(To be done):
What follows is a set of entries. Repeat them exactly, but not their pictures.

(Raw records):
—————
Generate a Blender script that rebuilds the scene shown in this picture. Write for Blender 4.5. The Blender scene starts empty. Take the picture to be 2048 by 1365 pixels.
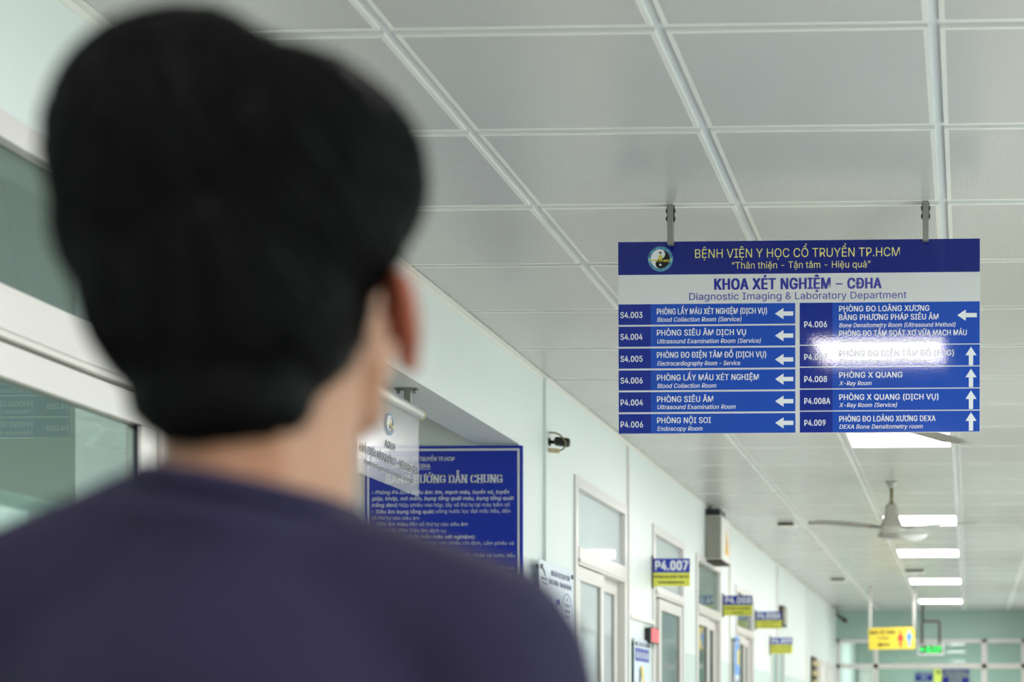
import bpy, bmesh, math, random
from mathutils import Vector, Matrix, Euler, noise
from mathutils.bvhtree import BVHTree
from mathutils.geometry import interpolate_bezier, tessellate_polygon
random.seed(7)
scene = bpy.context.scene
COL = scene.collection
R = math.radians

# ------------------------------------------------------------------ camera, world, exposure
CEIL = 2.825
cam_data = bpy.data.cameras.new('camera')
cam = bpy.data.objects.new('camera', cam_data)
COL.objects.link(cam)
cam.location = (0, 0, 1.32)
cam.rotation_euler = (R(90), 0, R(1.94))
cam_data.sensor_width = 36.0
cam_data.lens = 3210 / 2048 * 36
cam_data.shift_x = (1024 - 1831.3) / 2048
cam_data.shift_y = (1438 - 682.5) / 2048
cam_data.clip_start = 0.05
cam_data.dof.use_dof = True
cam_data.dof.focus_distance = 4.85
cam_data.dof.aperture_fstop = 3.1
scene.camera = cam

world = bpy.data.worlds.new('world')
scene.world = world
world.use_nodes = True
bg = world.node_tree.nodes['Background']
bg.inputs['Color'].default_value = (1.0, 0.93, 0.945, 1)
bg.inputs['Strength'].default_value = 2.2

LAMP = 7.0          # emission of a lit ceiling panel
ROOM = 26.0          # watts of each lamp in the side rooms
SIGN_TILT = 0.0125      # radians, top of the directory sign away from the camera when positive
scene.view_settings.view_transform = 'Standard'
scene.view_settings.look = 'None'
scene.view_settings.exposure = 2.05
scene.view_settings.gamma = 1.0
scene.view_settings.use_curve_mapping = False
scene.cycles.use_denoising = True
scene.cycles.max_bounces = 10
scene.cycles.diffuse_bounces = 6
scene.cycles.transparent_max_bounces = 16
scene.cycles.sample_clamp_indirect = 6.0
scene.cycles.caustics_reflective = False
scene.cycles.caustics_refractive = False


# ------------------------------------------------------------------ helpers
def lin(c):
    def f(v):
        v /= 255.0
        return v / 12.92 if v <= 0.04045 else ((v + 0.055) / 1.055) ** 2.4
    return (f(c[0]), f(c[1]), f(c[2]), 1)


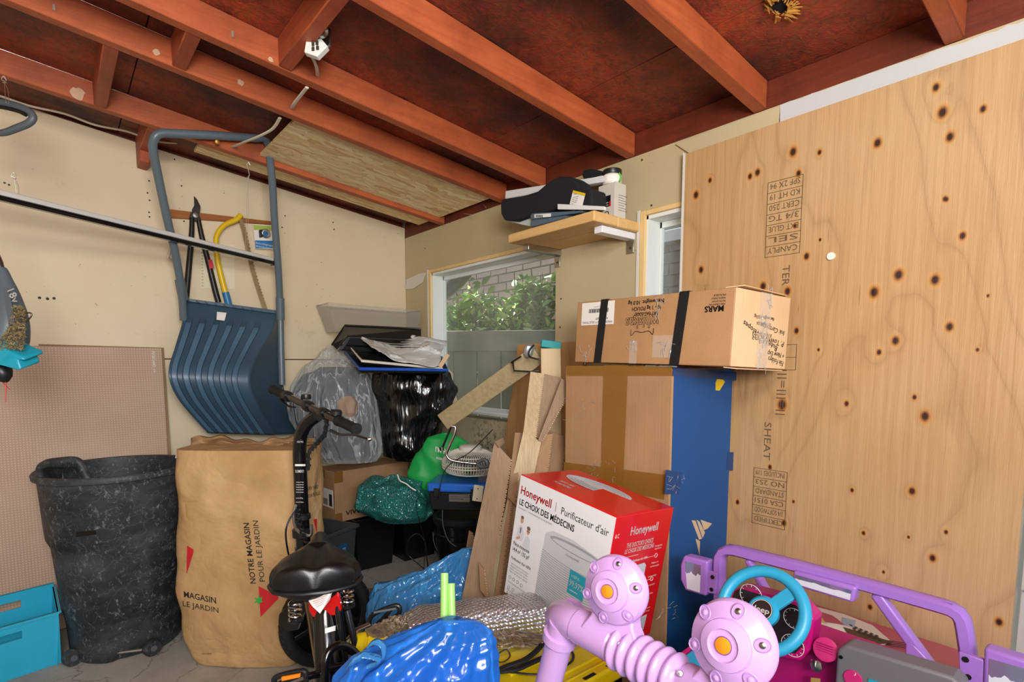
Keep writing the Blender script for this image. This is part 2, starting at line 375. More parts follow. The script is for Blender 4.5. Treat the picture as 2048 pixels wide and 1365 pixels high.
def concrete():
    m, nt, b = newmat('concrete'); v = coords(nt)
    c = ramp(nt, noi(nt, v, 3, 8, .7), [(.25, '#8f8a80'), (.5, '#aaa59b'), (.75, '#bcb8af')])
    e = N(nt, 'ShaderNodeTexVoronoi', feature='DISTANCE_TO_EDGE'); e.inputs['Scale'].default_value = 3.2
    w = N(nt, 'ShaderNodeTexNoise'); w.inputs['Scale'].default_value = 5; w.inputs['Detail'].default_value = 6; nt.links.new(v, w.inputs['Vector'])
    ad = N(nt, 'ShaderNodeVectorMath', operation='ADD'); nt.links.new(v, ad.inputs[0]); s_ = N(nt, 'ShaderNodeVectorMath', operation='SCALE'); s_.inputs['Scale'].default_value = .35
    nt.links.new(w.outputs[1], s_.inputs[0]); nt.links.new(s_.outputs[0], ad.inputs[1]); nt.links.new(ad.outputs[0], e.inputs['Vector'])
    crack = ramp(nt, e.outputs[0], [(0, (1, 1, 1, 1)), (.012, (0, 0, 0, 1))])
    c = mix(nt, math_(nt, 'MULTIPLY', crack, .7), c, '#55504a'); nt.links.new(c, b.inputs['Base Color']); b.inputs['Roughness'].default_value = .85
    bump(nt, b, noi(nt, v, 40, 6, .7), .35)
concrete()
wood('pine', '#d3a766', '#e2be82', 1, spots=('#a8713a', .70)); wood('pine_edge', '#b97a3c', '#cf9453', 1)
wood('pine_z', '#cdb184', '#dcc59d', 2, spots=('#a8834f', .72)); wood('pine_grey', '#a2906a', '#b8a67f', 2, scale=40, spots=('#6e5a38', .68))
wood('frame_pine', '#e0bb78', '#ecd09a', 2); wood('fence_grey', '#837c68', '#968e78', 2, scale=20)
plain('white_trim', '#e2e6e2', .5, bmp=.05); plain('drywall_paper', '#d9d6cf', .7, var=.05, bmp=.1)
plain('vinyl', '#bdbab6', .45, bmp=.2, bscale=120); plain('metal_bracket', '#b9b7ae', .3, 1); plain('bracket_white', '#e4e6ea', .35)
# ------------------------------------------------------------ building
fl = obj('floor', MB().box((-1.7, -1.6, -.08), (2.1, 3.3, 0)), 'concrete', smooth=False, kind='structure')
obj('ground_outside', MB().box((1.95, -1, -.3), (9, 12, -.1)), plain('dirt', '#6b5b45', .9, var=.3), smooth=False, kind='structure')
wb = root('wall_back', None, None, (0, SB, 0), kind='structure')
def wt(x): return 2.167-.1265*(x-.383)
obj('drywall_panel', MB().slab([(-1.7, SB, 1.173), (D, SB, 1.173), (D, SB, wt(D)), (-1.7, SB, wt(-1.7))], .012, (0, 1, 0)), 'drywall_cream', wb, bevel=.002)
obj('drywall_panel', MB().slab([(-1.7, SB, .0), (D, SB, .0), (D, SB, 1.168), (-1.7, SB, 1.168)], .012, (0, 1, 0)), 'drywall_cream', wb, bevel=.002)
obj('wall_backing', MB().box((-1.7, SB+.014, 0), (D+.1, SB+.1, 1.97)), 'plate_red', wb, smooth=False)
obj('top_plate', MB().slab([(-1.7, SB+.03, wt(-1.7)-.1), (D, SB+.03, wt(D)-.1), (D, SB+.03, RC(D)+.02), (-1.7, SB+.03, RC(-1.7)+.02)], .04, (0, 1, 0)), 'plate_red', wb, smooth=False)
wl = obj('wall_left', MB().box((-1.78, -1.6, 0), (-1.7, 3.3, 2.45)), 'drywall_cream', smooth=False, kind='structure')
# right wall: cream board with two openings, a stained board under the first
y1a, y1b = 1.783, 2.862; z1a, z1b = .874, 1.70; y2a, y2b = .80, 1.325; z2a, z2b = .95, 1.722
wr = root('wall_right', None, None, (D, 1.7, 0), kind='structure')
zt = 1.933
def wallpiece(nm, y0, y1, z0, z1, mat, x0=D, th=.012): return obj(nm, MB().box((x0, y0, z0), (x0+th, y1, z1)), mat, wr, smooth=False)
b = MB(); T = .1
for (ya, yb, za, zb) in ((.2, SB, z2b, zt), (y1b, SB, z1a-.02, z2b), (y1a, y1b, z1b, z2b), (y2b, y1a, z1a-.02, z2b)): b.box((D, ya, za), (D+T, yb, zb))
obj('drywall_panel', b, 'drywall_grey', wr, smooth=False)
obj('lower_wall_panel', MB().box((D, .2, 0), (D+T, SB, z1a-.022)), 'drywall_mould', wr, smooth=False)
obj('wall_backing', MB().box((D, y2a, z1a-.02), (D+T, y2b-.05, z2a)).box((D, .2, z1a-.02), (D+T, y2a-.001, z2b)), 'drywall_grey', wr, smooth=False)
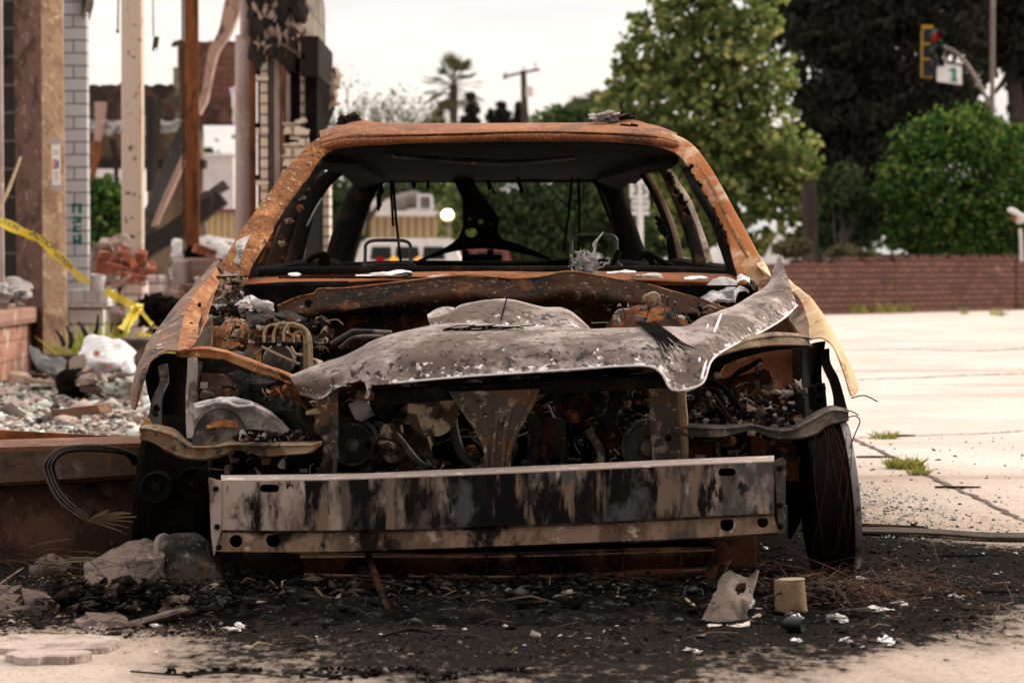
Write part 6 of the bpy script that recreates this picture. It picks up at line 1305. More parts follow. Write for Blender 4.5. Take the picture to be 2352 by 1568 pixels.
—————
(Solution to this exercise):
Generate a Blender script that rebuilds the scene shown in this picture. Write for Blender 4.5. The Blender scene starts empty. Take the picture to be 2048 by 1365 pixels.
import bpy, bmesh, math, random
from mathutils import Vector, Matrix, Euler, noise
from mathutils.bvhtree import BVHTree
from mathutils.geometry import interpolate_bezier, tessellate_polygon
random.seed(7)
scene = bpy.context.scene
COL = scene.collection
R = math.radians

# ------------------------------------------------------------------ camera, world, exposure
CEIL = 2.825
cam_data = bpy.data.cameras.new('camera')
cam = bpy.data.objects.new('camera', cam_data)
COL.objects.link(cam)
cam.location = (0, 0, 1.32)
cam.rotation_euler = (R(90), 0, R(1.94))
cam_data.sensor_width = 36.0
cam_data.lens = 3210 / 2048 * 36
cam_data.shift_x = (1024 - 1831.3) / 2048
cam_data.shift_y = (1438 - 682.5) / 2048
cam_data.clip_start = 0.05
cam_data.dof.use_dof = True
cam_data.dof.focus_distance = 4.85
cam_data.dof.aperture_fstop = 3.1
scene.camera = cam

world = bpy.data.worlds.new('world')
scene.world = world
world.use_nodes = True
bg = world.node_tree.nodes['Background']
bg.inputs['Color'].default_value = (1.0, 0.93, 0.945, 1)
bg.inputs['Strength'].default_value = 2.2

LAMP = 7.0          # emission of a lit ceiling panel
ROOM = 26.0          # watts of each lamp in the side rooms
SIGN_TILT = 0.0125      # radians, top of the directory sign away from the camera when positive
scene.view_settings.view_transform = 'Standard'
scene.view_settings.look = 'None'
scene.view_settings.exposure = 2.05
scene.view_settings.gamma = 1.0
scene.view_settings.use_curve_mapping = False
scene.cycles.use_denoising = True
scene.cycles.max_bounces = 10
scene.cycles.diffuse_bounces = 6
scene.cycles.transparent_max_bounces = 16
scene.cycles.sample_clamp_indirect = 6.0
scene.cycles.caustics_reflective = False
scene.cycles.caustics_refractive = False


# ------------------------------------------------------------------ helpers
def lin(c):
    def f(v):
        v /= 255.0
        return v / 12.92 if v <= 0.04045 else ((v + 0.055) / 1.055) ** 2.4
    return (f(c[0]), f(c[1]), f(c[2]), 1)


Keep writing the Blender script for this image. This is part 2, starting at line 375. More parts follow. The script is for Blender 4.5. Treat the picture as 2048 pixels wide and 1365 pixels high.
def concrete():
    m, nt, b = newmat('concrete'); v = coords(nt)
    c = ramp(nt, noi(nt, v, 3, 8, .7), [(.25, '#8f8a80'), (.5, '#aaa59b'), (.75, '#bcb8af')])
    e = N(nt, 'ShaderNodeTexVoronoi', feature='DISTANCE_TO_EDGE'); e.inputs['Scale'].default_value = 3.2
    w = N(nt, 'ShaderNodeTexNoise'); w.inputs['Scale'].default_value = 5; w.inputs['Detail'].default_value = 6; nt.links.new(v, w.inputs['Vector'])
    ad = N(nt, 'ShaderNodeVectorMath', operation='ADD'); nt.links.new(v, ad.inputs[0]); s_ = N(nt, 'ShaderNodeVectorMath', operation='SCALE'); s_.inputs['Scale'].default_value = .35
    nt.links.new(w.outputs[1], s_.inputs[0]); nt.links.new(s_.outputs[0], ad.inputs[1]); nt.links.new(ad.outputs[0], e.inputs['Vector'])
    crack = ramp(nt, e.outputs[0], [(0, (1, 1, 1, 1)), (.012, (0, 0, 0, 1))])
    c = mix(nt, math_(nt, 'MULTIPLY', crack, .7), c, '#55504a'); nt.links.new(c, b.inputs['Base Color']); b.inputs['Roughness'].default_value = .85
    bump(nt, b, noi(nt, v, 40, 6, .7), .35)
concrete()
wood('pine', '#d3a766', '#e2be82', 1, spots=('#a8713a', .70)); wood('pine_edge', '#b97a3c', '#cf9453', 1)
wood('pine_z', '#cdb184', '#dcc59d', 2, spots=('#a8834f', .72)); wood('pine_grey', '#a2906a', '#b8a67f', 2, scale=40, spots=('#6e5a38', .68))
wood('frame_pine', '#e0bb78', '#ecd09a', 2); wood('fence_grey', '#837c68', '#968e78', 2, scale=20)
plain('white_trim', '#e2e6e2', .5, bmp=.05); plain('drywall_paper', '#d9d6cf', .7, var=.05, bmp=.1)
plain('vinyl', '#bdbab6', .45, bmp=.2, bscale=120); plain('metal_bracket', '#b9b7ae', .3, 1); plain('bracket_white', '#e4e6ea', .35)
# ------------------------------------------------------------ building
fl = obj('floor', MB().box((-1.7, -1.6, -.08), (2.1, 3.3, 0)), 'concrete', smooth=False, kind='structure')
obj('ground_outside', MB().box((1.95, -1, -.3), (9, 12, -.1)), plain('dirt', '#6b5b45', .9, var=.3), smooth=False, kind='structure')
wb = root('wall_back', None, None, (0, SB, 0), kind='structure')
def wt(x): return 2.167-.1265*(x-.383)
obj('drywall_panel', MB().slab([(-1.7, SB, 1.173), (D, SB, 1.173), (D, SB, wt(D)), (-1.7, SB, wt(-1.7))], .012, (0, 1, 0)), 'drywall_cream', wb, bevel=.002)
obj('drywall_panel', MB().slab([(-1.7, SB, .0), (D, SB, .0), (D, SB, 1.168), (-1.7, SB, 1.168)], .012, (0, 1, 0)), 'drywall_cream', wb, bevel=.002)
obj('wall_backing', MB().box((-1.7, SB+.014, 0), (D+.1, SB+.1, 1.97)), 'plate_red', wb, smooth=False)
obj('top_plate', MB().slab([(-1.7, SB+.03, wt(-1.7)-.1), (D, SB+.03, wt(D)-.1), (D, SB+.03, RC(D)+.02), (-1.7, SB+.03, RC(-1.7)+.02)], .04, (0, 1, 0)), 'plate_red', wb, smooth=False)
wl = obj('wall_left', MB().box((-1.78, -1.6, 0), (-1.7, 3.3, 2.45)), 'drywall_cream', smooth=False, kind='structure')
# right wall: cream board with two openings, a stained board under the first
y1a, y1b = 1.783, 2.862; z1a, z1b = .874, 1.70; y2a, y2b = .80, 1.325; z2a, z2b = .95, 1.722
wr = root('wall_right', None, None, (D, 1.7, 0), kind='structure')
zt = 1.933
def wallpiece(nm, y0, y1, z0, z1, mat, x0=D, th=.012): return obj(nm, MB().box((x0, y0, z0), (x0+th, y1, z1)), mat, wr, smooth=False)
b = MB(); T = .1
for (ya, yb, za, zb) in ((.2, SB, z2b, zt), (y1b, SB, z1a-.02, z2b), (y1a, y1b, z1b, z2b), (y2b, y1a, z1a-.02, z2b)): b.box((D, ya, za), (D+T, yb, zb))
obj('drywall_panel', b, 'drywall_grey', wr, smooth=False)
obj('lower_wall_panel', MB().box((D, .2, 0), (D+T, SB, z1a-.022)), 'drywall_mould', wr, smooth=False)
obj('wall_backing', MB().box((D, y2a, z1a-.02), (D+T, y2b-.05, z2a)).box((D, .2, z1a-.02), (D+T, y2a-.001, z2b)), 'drywall_grey', wr, smooth=False)
Write part 6 of the bpy script that recreates this picture. It picks up at line 1305. More parts follow. Write for Blender 4.5. Take the picture to be 2352 by 1568 pixels.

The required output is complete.